Top of the list of trade retaliations being considered by Canada are Australian lamb exports, worth about A$50 million a year, followed by a range of other mostly minor exports. Australian government and trade officials say they will work to ensure the dispute does not widen to involve major commodity exports such as beef, raw sugar and some metals products.
Canada is one of Australia's largest markets for raw sugar, taking 616,081 tonnes in 1998/99. This made it Australia's fourth largest export market, after South Korea, which took 695,500 tonnes, Malaysia and Japan. The Canadian Trade Department said last Friday it now had the right to retaliate against Australia and would ask the WTO to rule on the extent of retaliation Ottawa can take. The process takes 60 days. However Canada may not wish to shoot itself in the foot and target products which it indeed wants to buy, it could rather target products produced from Tasmania, which would not include raw sugar. An official with Australia's national farm lobby group, the National Farmers Federation said retaliation was a lose-lose outcome and bad for trade.

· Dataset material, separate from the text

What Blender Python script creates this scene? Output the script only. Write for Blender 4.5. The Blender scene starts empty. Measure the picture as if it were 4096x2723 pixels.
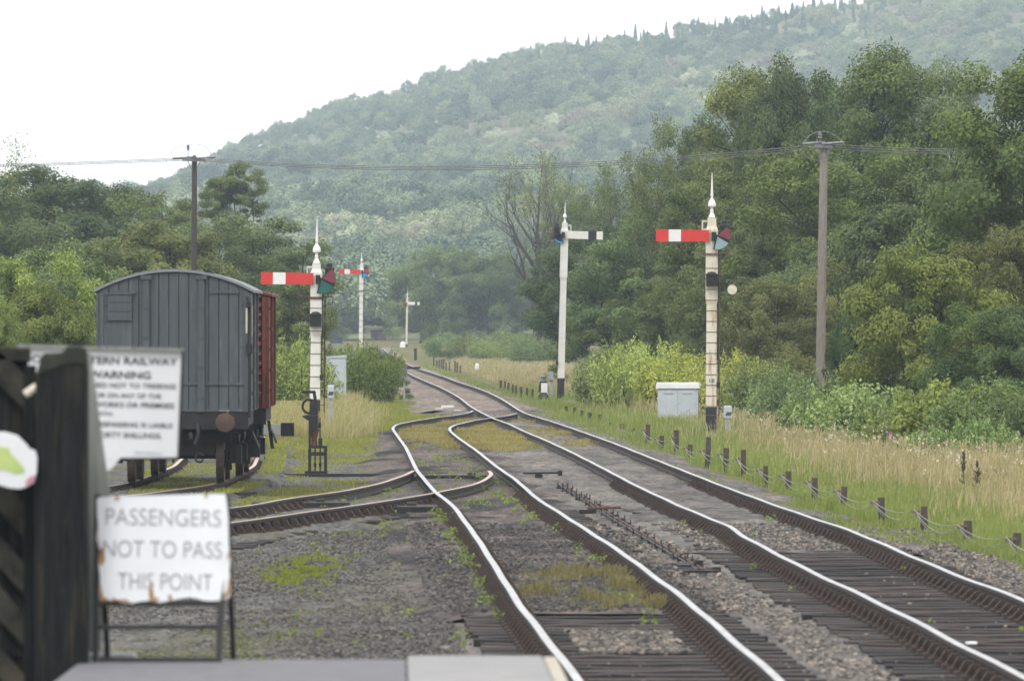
import bpy, bmesh, math, random
import numpy as np
from mathutils import Vector, Matrix

# ------------------------------------------------------------------ camera, sky, sun, exposure
F, CX, HY, CAMH = 34130.0, 2048.0, 1311.0, 2.6      # a 300 mm lens
K = F / 15349.0
scene = bpy.context.scene
COL = scene.collection
cam_d = bpy.data.cameras.new('camera')
cam = bpy.data.objects.new('camera', cam_d)
COL.objects.link(cam)
cam.location = (0, 0, CAMH)
cam.rotation_euler = (math.radians(90) - math.atan(50.5 / F), 0, 0)
cam_d.sensor_width = 36
cam_d.lens = F / 4096 * 36
cam_d.clip_start = 0.5
cam_d.clip_end = 20000
cam_d.dof.use_dof = True
cam_d.dof.focus_distance = 233
cam_d.dof.aperture_fstop = 9
scene.camera = cam

SUN_EL, SUN_AZ = math.radians(52), math.radians(205)      # azimuth clockwise from +Y
world = bpy.data.worlds.new('World')
scene.world = world
world.use_nodes = True
wn, wl = world.node_tree.nodes, world.node_tree.links
wn.clear()
w_out = wn.new('ShaderNodeOutputWorld')
w_bg = wn.new('ShaderNodeBackground')
w_sky = wn.new('ShaderNodeTexSky')
w_sky.sky_type = 'NISHITA'
w_sky.sun_disc = False
w_sky.sun_elevation = SUN_EL
w_sky.sun_rotation = SUN_AZ
w_mix = wn.new('ShaderNodeMix'); w_mix.data_type = 'RGBA'
w_co = wn.new('ShaderNodeTexCoord')
w_map = wn.new('ShaderNodeMapping'); w_map.inputs['Scale'].default_value = (1, 1, 3.5)
w_no = wn.new('ShaderNodeTexNoise'); w_no.inputs['Scale'].default_value = 2.2; w_no.inputs['Detail'].default_value = 6
w_rp = wn.new('ShaderNodeMapRange')
w_rp.inputs['From Min'].default_value = 0.3; w_rp.inputs['From Max'].default_value = 0.6
w_rp.inputs['To Min'].default_value = 0.86; w_rp.inputs['To Max'].default_value = 1.0
wl.new(w_co.outputs['Generated'], w_map.inputs['Vector'])
wl.new(w_map.outputs['Vector'], w_no.inputs['Vector'])
wl.new(w_no.outputs['Fac'], w_rp.inputs['Value'])
wl.new(w_rp.outputs['Result'], w_mix.inputs['Factor'])
wl.new(w_sky.outputs['Color'], w_mix.inputs['A'])
w_mix.inputs['B'].default_value = (12.2, 12.0, 11.8, 1)      # the closed cloud deck
wl.new(w_mix.outputs['Result'], w_bg.inputs['Color'])
w_bg.inputs['Strength'].default_value = 0.1
wl.new(w_bg.outputs['Background'], w_out.inputs['Surface'])

sun_d = bpy.data.lights.new('sun', 'SUN')
sun_d.energy = 1.1
sun_d.angle = math.radians(14)
sun_d.color = (1.0, 0.97, 0.92)
sun = bpy.data.objects.new('sun', sun_d)
COL.objects.link(sun)
_sd = Vector((math.sin(SUN_AZ) * math.cos(SUN_EL), math.cos(SUN_AZ) * math.cos(SUN_EL), math.sin(SUN_EL)))
sun.rotation_euler = _sd.to_track_quat('Z', 'Y').to_euler()

scene.view_settings.view_transform = 'Standard'
scene.view_settings.look = 'None'
scene.view_settings.gamma = 1
scene.view_settings.exposure = 0.65
scene.cycles.volume_bounces = 0
scene.cycles.max_bounces = 6
scene.cycles.diffuse_bounces = 3
scene.cycles.transparent_max_bounces = 8
scene.cycles.transmission_bounces = 3

# ------------------------------------------------------------------ helpers
rng = np.random.default_rng(7)
random.seed(7)
PI = math.pi

def ground_z(Y):
    """the valley floor: level by the station, gently rising in the distance"""
    return -0.25 + 0.0085 / K * min(max(0.0, Y - 330 * K), 270 * K)

def at(px, py, z=0.0):
    """point at height z seen at pixel (px, py) of the 4096-wide photograph"""
    Y = F * (CAMH - z) / (py - HY)
    return ((px - CX) * Y / F, Y)

def xat(px, Y): return (px - CX) * Y / F
def zat(py, Y): return CAMH - (py - HY) * Y / F

def new_mat(name):
    m = bpy.data.materials.new(name)
    m.use_nodes = True
    return m, m.node_tree.nodes, m.node_tree.links, m.node_tree.nodes['Principled BSDF']

def noise_node(n, l, scale, detail=5, rough=0.55, stretch=None, coord='Object'):
    co = n.new('ShaderNodeTexCoord')
    no = n.new('ShaderNodeTexNoise')
    no.inputs['Scale'].default_value = scale
    no.inputs['Detail'].default_value = detail
    no.inputs['Roughness'].default_value = rough
    src = co.outputs[coord]
    if stretch:
        mp = n.new('ShaderNodeMapping'); mp.inputs['Scale'].default_value = stretch
        l.new(src, mp.inputs['Vector']); src = mp.outputs['Vector']
    l.new(src, no.inputs['Vector'])
    return no

def ramp(n, l, fac, stops):
    r = n.new('ShaderNodeValToRGB')
    while len(r.color_ramp.elements) < len(stops): r.color_ramp.elements.new(0.5)
    for e, (p, c) in zip(r.color_ramp.elements, stops):
        e.position = p; e.color = (c[0], c[1], c[2], 1)
    l.new(fac, r.inputs['Fac'])
    return r

def mixc(n, l, fac, a, b, mode='MIX'):
    m = n.new('ShaderNodeMix'); m.data_type = 'RGBA'; m.blend_type = mode
    for s, v in (('Factor', fac), ('A', a), ('B', b)):
        if isinstance(v, (int, float)): m.inputs[s].default_value = v
        elif isinstance(v, tuple): m.inputs[s].default_value = (v[0], v[1], v[2], 1)
        else: l.new(v, m.inputs[s])
    return m.outputs['Result']

def mat(name, c, c2=None, scale=6.0, rough=0.7, metal=0.0, stretch=None, bump=0.0, bscale=None, spec=0.4, lo=0.35, hi=0.7, stain=None, stain_lo=0.55, stain_hi=0.7, stain_scale=2.0, stain_stretch=None):
    """painted / weathered surface: two tones in noise, optional second stain colour, optional bump"""
    m, n, l, b = new_mat(name)
    b.inputs['Roughness'].default_value = rough
    b.inputs['Metallic'].default_value = metal
    b.inputs['Specular IOR Level'].default_value = spec
    if c2 is None: c2 = tuple(x * 0.75 for x in c)
    no = noise_node(n, l, scale, stretch=stretch)
    col = ramp(n, l, no.outputs['Fac'], [(lo, c2), (hi, c)]).outputs['Color']
    if stain:
        ns = noise_node(n, l, stain_scale, 8, 0.65, stain_stretch)
        f = n.new('ShaderNodeMapRange')
        f.inputs['From Min'].default_value = stain_lo; f.inputs['From Max'].default_value = stain_hi
        l.new(ns.outputs['Fac'], f.inputs['Value'])
        col = mixc(n, l, f.outputs['Result'], col, stain)
    l.new(col, b.inputs['Base Color'])
    if bump:
        nb = noise_node(n, l, bscale or scale * 4, 6, 0.6, stretch)
        bp = n.new('ShaderNodeBump'); bp.inputs['Strength'].default_value = 1.0; bp.inputs['Distance'].default_value = bump
        l.new(nb.outputs['Fac'], bp.inputs['Height']); l.new(bp.outputs['Normal'], b.inputs['Normal'])
    return m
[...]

"This latest panel ruling confirms once again that the Australian measures, which continue to restrict salmon imports from Canada, are not based on science," said Canadian Fisheries Minister Herb Dhaliwal. Australia's government would consult with authorities in the state of Tasmania, where import restrictions have been imposed on salmon imports which extend beyond Federal quarantine restrictions. It will also be consulting with Canadian authorities, Australian federal officials said.